The World That Was - Etruscan Pasta with Pesto "testaroli"
Hello and Welcome to The World That Was!
Today, I'll be making an Etruscan dish - which is preserved through Roman cuisine through to modernity! The simple testaroli - a rudimentary ancestor to the pasta that we know and love today!
In any case, let's now take a look at The World That Was! Follow along with my YouTube video, above!
Ingredients
1/2 cup plain flour
1/2 cup wholemeal flour
1 cup water
pesto
Method
1 - Prepare the Batter
To begin with, we need to make the batter. To do this, toss a half a cup of plain white flour into a bowl, along with some wholemeal flour. Mix in an equal amount of water, to form a thin slurry.
2 - Oil the Pan and Make the testaroli
When the batter is ready, pour a ladleful into a pan that's been oiled with olive oil. Spread this into a very thin layer, by tilting the pan around. Cook the thin layer of batter for a minute or two over a high heat, or until the edges start to firm up. Don't cook it all the way through! Flip it over and let the other side cook for another minute or two.
When it's done, you can eat it as is! Serve up warm with a dollop of pesto - that you ideally would have made following my recipe for it. This serving - technically speaking - isn't testaroli, but actually placenta which is a Roman dish prepared in the same way. It's likely that this evolved from Etruscan assimilation by the Romans in the Bronze Age.
3 - Cut Testaroli
For a more modern testaroli, place your dough disks and dissect them with a knife. Score them a few times with a sharp knife, before cutting them at an angle, so you make a bunch of thin dough-diamonds.
4 - Cook Testaroli
Toss your dough diamonds into a pot of boiling water, and let them cook away for a few minutes. Since this is fresh pasta, it won't take too long to cook. Drain them using a colander or a slotted spoon, place them into a bowl, and serve up warm with a large dollop of pesto!

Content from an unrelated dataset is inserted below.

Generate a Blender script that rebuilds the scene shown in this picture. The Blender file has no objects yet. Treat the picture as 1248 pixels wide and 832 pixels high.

The finished dish is delicious and tender, and is a really quick and simple thing to make! It's also very filling! Given that it seems to have been originally an "accidental" recipe - based on modern scholarship anyway - it definitely proved to be a staple of Etruscan cuisine. Something that can be made using only a few ingredients which is also very filling would have been a staple in the diets of the Etruscans.
With it's adoption into Roman cuisine, this seems to have undergone numerous other developments, with several Latin accounts recording "thin disks of fried dough" throughout the centuries.